Wenn ich nach Hause komme, ist dort schon alles vorbereitet für das gemeinsame Abendessen. Zum Glück hat meine Mutter da mit angepackt. Wir reden miteinander, hören nebenbei Weihnachtslieder oder auch so schöne Texte wie "Erna, der Baum nadelt". Nach dem Essen ist Bescherung - nichts Großes, aber jeder hat etwas zum Auspacken. Inzwischen hat es sich bei uns eingebürgert, dass wir hinterher um ein paar Kleinigkeiten - Schokolade, eine Kerze, ein Deko-Teil,... - würfeln, eine Tradition aus meinen Weihnachtsfeiern im Studentenwohnheim.

So gegen halb neun, neun werde ich langsam wieder unruhig.
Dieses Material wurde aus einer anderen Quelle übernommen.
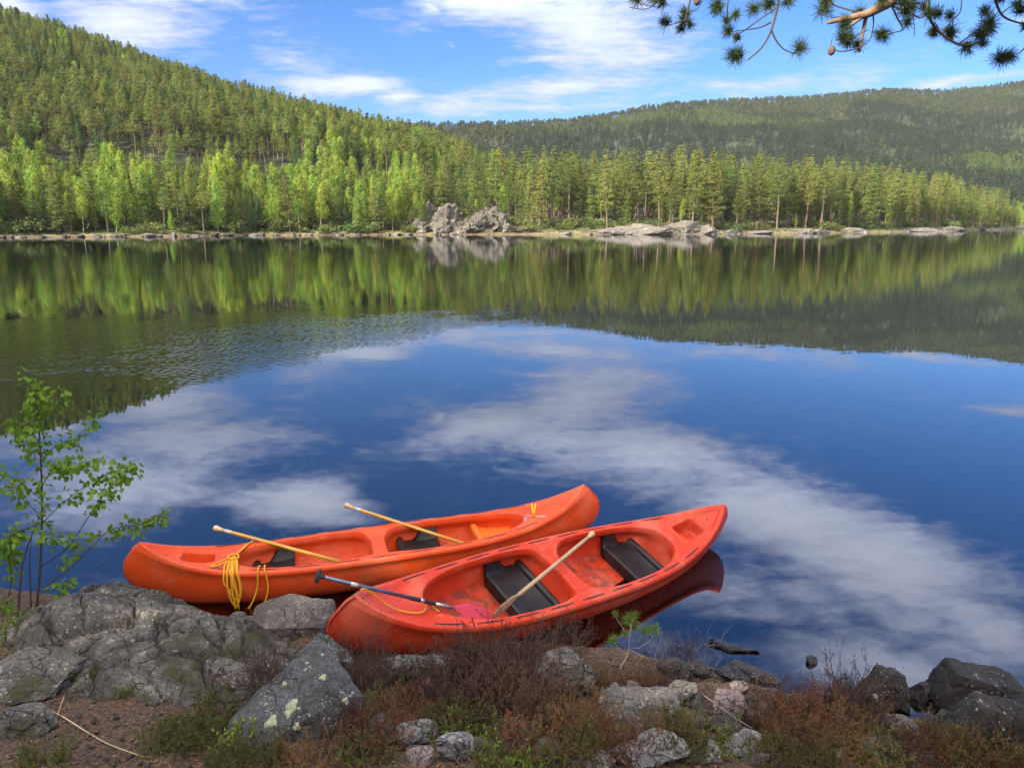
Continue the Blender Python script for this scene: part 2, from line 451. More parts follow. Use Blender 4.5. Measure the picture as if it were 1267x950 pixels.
# ------------------------------------------------------------ trees: one mesh pair (trunk, crown) per variant
def trunk_mb(H, r0, rng, top=.97, bend=.25, limbs=None, sides=6):
    b = MB()
    z = np.linspace(-.4, H * top, 9); f = np.clip(z / H, 0, 1)
    x = np.cumsum(rng.normal(0, bend, 9)) * .35; yv = np.cumsum(rng.normal(0, bend, 9)) * .35
    x -= x[0]; yv -= yv[0]
    b.tube(np.stack([x, yv, z], 1), r0 * (1 - f) ** .8 + .02, sides, cap=False)
    ax_ = lambda zz: np.array([np.interp(zz, z, x), np.interp(zz, z, yv), zz])
    return b, ax_

def make_pine(seed, H=24, base=.42, dense=1.0, R=None):
    rng = np.random.default_rng(seed)
    tb, axis = trunk_mb(H, .0135 * H, rng)
    R = R or .122 * H
    C = []; A = []
    nw = int(15 * dense)
    for k in range(nw + 3):
        dead = k < 3
        t = (k - 3 + rng.uniform(-.3, .3)) / nw if not dead else -rng.uniform(.05, .35)
        z = H * (base + (1 - base) * np.clip(t, -.6, 1) * .97)
        if dead: z = H * base * rng.uniform(.6, .98)
        prof = (1 - max(t, 0)) ** .92 * (.80 + .60 * min(max(t, 0) / .25, 1)) if not dead else .5
        nb = rng.integers(3, 6) if not dead else 1
        a0 = rng.uniform(0, 6.28)
        for j in range(nb):
            az = a0 + j * 6.28 / nb + rng.normal(0, .25)
            ln = R * prof * rng.uniform(.65, 1.15)
            rise = rng.uniform(-.12, .3) + .25 * max(t, 0)
            d = np.array([math.cos(az), math.sin(az), rise])
            p0 = axis(z)
            tb.tube([p0, p0 + d * ln * .5, p0 + d * ln + np.array([0, 0, ln * .06])], [.035 + .016 * ln, .03 + .006 * ln, .02], 3, cap=False)
            if dead: continue
            for q in np.linspace(.38, 1.0, max(2, int(2 + ln * 1.0))):
                C.append(p0 + d * ln * q + np.array([0, 0, ln * .06 * q])); A.append(.32 + .12 * ln)
    C.append(axis(H * .985)); A.append(.3)
    C = np.array(C); A = np.array(A)
    n = 16
    P = np.repeat(C, n, 0) + rng.normal(size=(len(C) * n, 3)) * np.repeat(A, n)[:, None] * np.array([.70, .70, .34])
    cb = MB(); cb.add(*cards(P, .46, .19, rng, up=.35))
    return tb, cb

def make_spruce(seed, H=20, base=.06):
    rng = np.random.default_rng(seed)
    tb, axis = trunk_mb(H, .012 * H, rng, bend=.06)
    C = []; A = []
    nw = 24
    for k in range(nw):
        t = (k + rng.uniform(-.3, .3)) / nw
        z = H * (base + (1 - base) * t)
        ln0 = .16 * H * (1 - t) ** .85 + .12
        nb = 6; a0 = rng.uniform(0, 6.28)
        for j in range(nb):
            az = a0 + j * 6.28 / nb + rng.normal(0, .2); ln = ln0 * rng.uniform(.6, 1.15)
            d = np.array([math.cos(az), math.sin(az), -.28 - .15 * (1 - t)])
            p0 = axis(z)
            for q in np.linspace(.2, 1, max(2, int(1 + ln * 1.7))):
                C.append(p0 + d * ln * q + np.array([0, 0, .12 * ln * q * q])); A.append(.26)
    C = np.array(C); A = np.array(A); n = 7
    P = np.repeat(C, n, 0) + rng.normal(size=(len(C) * n, 3)) * np.repeat(A, n)[:, None] * np.array([1, 1, .6])
    cb = MB(); cb.add(*cards(P, .6, .24, rng, up=-.35))
    return tb, cb

def make_birch(seed, H=17, base=.12, wide=.13):
    rng = np.random.default_rng(seed)
    tb, axis = trunk_mb(H, .0075 * H, rng, bend=.2)
    C = []; A = []
    for k in range(150):
        t = rng.beta(1.15, 1.25)
        z = H * (base + (1 - base) * t)
        ln = wide * H * ((1 - t) ** .62 * (.40 + .80 * min(1, t / .22))) * rng.uniform(.25, 1.08)
        az = rng.uniform(0, 6.28)
        p0 = axis(z - ln * .5); p = axis(z) + np.array([math.cos(az) * ln, math.sin(az) * ln, 0])
        if k % 3 == 0: tb.tube([p0, (p0 + p) / 2 + np.array([0, 0, .1]), p], [.03, .025, .012], 3, cap=False)
        C.append(p); A.append(rng.uniform(.28, .6))
    C.append(axis(H * .97)); A.append(.25); C.append(axis(H * .93)); A.append(.35)
    C = np.array(C); A = np.array(A); n = 23
    P = np.repeat(C, n, 0) + rng.normal(size=(len(C) * n, 3)) * np.repeat(A, n)[:, None] * np.array([.8, .8, 1.05])
    cb = MB(); cb.add(*cards(P, .34, .23, rng, up=-.2))
    return tb, cb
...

Immer öfter wandert mein Blick zur Uhr, schließlich habe ich noch einen Gottesdienst. Wenn ich mit meinen Eltern - meine Schwester "bewacht" den Weihnachtsbaum, denn sie war am Nachmittag mit im Gottesdienst - das Haus verlasse, höre ich im Weggehen vielleicht noch die Titelmelodie von "Drei Haselnüsse für Aschenbrödel". Als Kind der 70er Jahre gehört dieser Film für mich einfach zu Weihnachten dazu. Aber um ihn in Ruhe zu genießen, muss ich wohl auf einen der nächsten Tage warten.

Die Glocken klingen in meinen Ohren tatsächlich anders, wenn sie zur Christmette läuten. Und der Gottesdienst ist in jedem Jahr etwas ganz Besonderes. Die Erwartungen der Menschen sind an diesem Tag besonders hoch - und wie schnell werden sie enttäuscht. Eine leichte Spannung verspüre ich schon, aber die verfliegt schnell, während der altvertraute Text der Weihnachtsgeschichte erklingt und die bekannten Lieder, die oft auch Menschen auswendig können, die sonst wenig in den Gottesdienst kommen. Am Ende darf "Stille Nacht, heilige Nacht" nicht fehlen. Ein letztes Mal spreche ich heute einen weihnachtlichen Segen, noch einmal Händeschütteln an der Tür. Mit einzelnen unterhalte ich mich kurz, dann räume ich mit den Kirchenvorstehern und der Küsterin die Kirche auf, wenigstens etwas.

Bis ich zu Hause bin, ist es fast Mitternacht. Ich bin müde, denn der Tag war lang, aber hinlegen kann ich mich trotzdem nicht gleich. Jetzt endlich ist die Gelegenheit, die Schuhe auszuziehen und noch in Ruhe mit meinen Eltern ein Glas Wein zu trinken, auf das ich den Abend über lieber verzichtet habe. Wir unterhalten uns noch ein bisschen, bis es meine Eltern ins Bett zieht. Während sie ins zweite Stockwerk steigen, bleibe ich im Wohnzimmersessel zurück, die Beine hängen entspannt über der Lehne. Eine Weile höre ich es oben noch rumoren, dann wird es auf einmal ganz still. Ich höre nichts anderes als das Ticken der Uhr und hänge meinen Gedanken nach: Ich ahne etwas von Stille, Hoffnung, Frieden - jetzt habe auch ich das Gefühl von Weihnachten.